Baraka Books and QC Fiction will hold launches for six remarkable books in Fall 2021.
Weekly online international book launches will be held in September and October. Everybody is welcome. To register please write to Blossom Thom at liteventrsvp@gmail.com. You will then receive the necessary information. All times are EDT.
Wed. Sept. 8, 7 pm: Maker, A Novel by Jim Upton. Maker is one of those rare birds known as working-class fiction, a genre we see so few of these days. Yet the subject concerns millions of people. In addition, the main character is a woman in a modern unionized setting. (Pub date, Sept. 1)
Jim Upton and author/editor Elise Moser will discuss Maker and also working-class literature in our time.
Wed. Sept. 15, 7 pm: Waswanipi by the late Jean-Yves Soucy, Afterword by Romeo Saganash (translated by Peter McCambridge). Jean-Yves Soucy wrote this book upon the insistance of Romeo Saganash, former Deputy Grand Chief of the Crees of Quebec. It is a beautiful account of an era (1963) that soon came to an end. (Pub date, Sept. 1)
Romeo Saganash will present the book and read from his afterword, followed by a Q&A.
Wed. Sept. 22, 7 pm: To See Out the Night by David Clerson, translated by Katia Grubisic (QC Fiction). The jury of the Grand Prix du livre de Montréal (2019) described this collection as “A powerful world where the fantastic meets the organic in compelling fashion.” (Pub date, Sept. 1)
Author David Clerson will discuss To See Out the Night with translator Katia Grubisic, followed by a reading.
Wed. Sept. 29, 7 pm: Bigotry on Broadway An Anthology Edited by Ishmael Reed and Carla Blank. In this hard-hitting anthology, the editors have invited an accomplished group of writers from different backgrounds to comment on the long-standing bigotry on Broadway. (Pub date, Sept. 1)

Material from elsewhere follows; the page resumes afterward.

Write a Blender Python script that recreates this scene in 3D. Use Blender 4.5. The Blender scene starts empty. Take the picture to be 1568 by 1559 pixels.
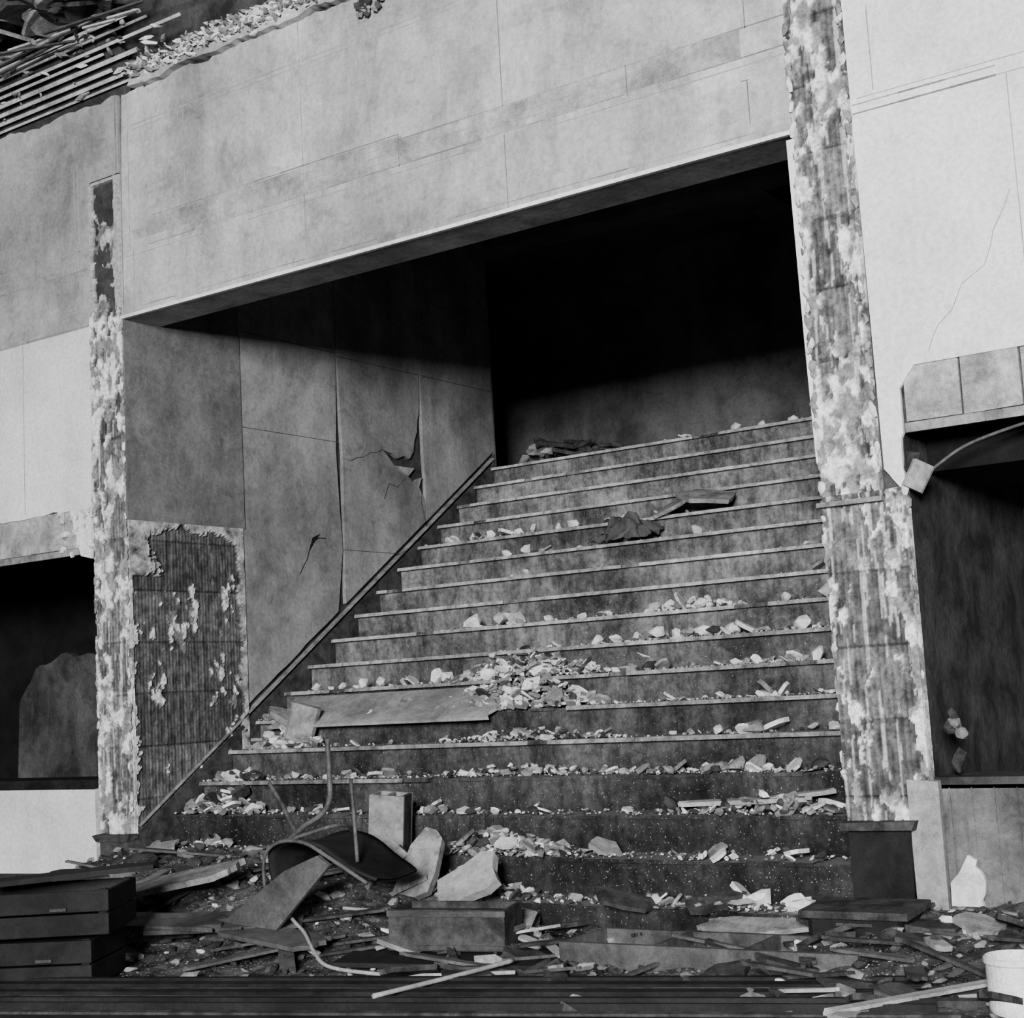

Ishmael Reed and Carla Blank will present Bigotry on Broadway and discuss it with contributors.
Wed. Oct. 6, 7 pm: Montreal and the Bomb by Gilles Sabourin, translated by Katherine Hastings. This is the amazing but little-known story of secret nuclear research during World War II that was conducted in parallel (and in competition) with the Manhattan Project. The original French book just won the 2021 Hubert Reeves Award for Science Communicators. The book is the result of 15 yeas of research by a nuclear engineer. It reads like a novel. (Pub date, Oct. 1)
Gilles Sabourin will discuss the inside story of nuclear research in Montreal during World War II. A Q&A will follow.
Date TBA: Mussolini Also Did A Lot of Good, The Spread of Historical Amnesia by Francesco Filippi (translated from the Italian by John Irving). This 2019 Italian bestseller was La Reppublica’s “Book of the Month,” described as “an antidote to all the nonsense still circulating about fascism … Filippi is almost surgical in the way he reestablishes the context.” (Pub date, Oct. 1)
Format and participants to be announced.